Fini le règne du Père comme seule boussole aux questions existentielles. Le Nom-du-Père, dit Lacan, crée la fonction du père. En posant le père comme une fonction, il arrive à faire passer de la logique universelle au particulier de l’existence comme telle [8]. Lacan parle alors de versions du père, une par une, dans la singularité de chacun comme autant d’inventions venant voiler ce qui reste irréductible dans le savoir. Si « le père c’est une fonction qui se réfère au réel » [9] en tant que ce point irréductible, comme il le formulera bien plus tard, le Nom-du-Père est un semblant, dans la mesure où il relève d’un montage venant lier « le signifiant et le signifié, la Loi et le désir, la pensée et le corps » [10]. À chacun l’invention d’un nouage singulier entre les trois registres – le symbolique, l’imaginaire et le réel – jouant le rôle de boussole.

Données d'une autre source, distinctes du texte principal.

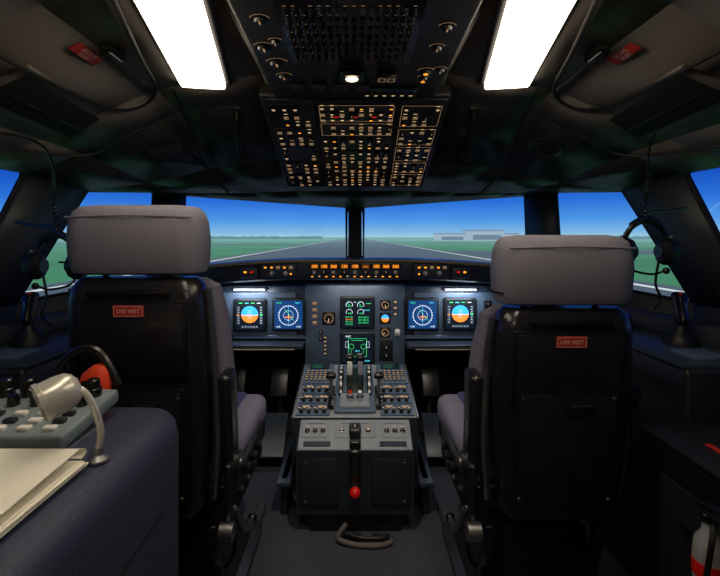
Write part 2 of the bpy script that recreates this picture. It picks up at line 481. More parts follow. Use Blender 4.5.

Le père lacanien n’a donc pas de pattern. Lacan nous enseigne qu’il est celui qui épate (sa famille) [11], dans la mesure où il ne s’identifie pas à l’idéal « pour tous » de la fonction. Le nouvel amour du père pourrait être ainsi père-versement orienté.

Ligia Gorini

_________________

[1] Texte de Jacques-Alain Miller dans ce numéro. Miller J.-A., « Nous n’en pouvons plus du père ! », L’Hebdo-Blog, n°269, 9 mai 2022, publication en ligne.

[2] Angot C., Une Semaine de vacances, Paris, Flammarion, 2012.

[3] Cf. Lacan J., Le Séminaire, livre VI, Le Désir et son interprétation, texte établi par J.-A. Miller, Paris, Seuil, 2013.

[4] Miller J.-A., « Nous n’en pouvons plus du père ! », op.cit.

[5] Lacan J., Le Séminaire, livre VI, op.cit., p. 571.

[6] Lacan J., « Introduction aux Noms-du-Père », Des Noms-du-Père, Paris, Seuil, 2005, p. 65-104.

[7] Ibid., p. 89.

[8] Ibid., p. 74.

[9] Lacan J., « Conférences et entretiens dans des universités nord-américaines. Columbia University, 1er décembre1975 », Scilicet, n°6/7, novembre 1976, p. 45.

[10] Miller J.-A., « Quatrième de couverture », Des Noms-du-Père, op.cit.

[11] Cf. Lacan J., Le Séminaire, livre XIX, …ou pire, texte établi par J.-A. Miller, Paris, Seuil, 2011, p. 208.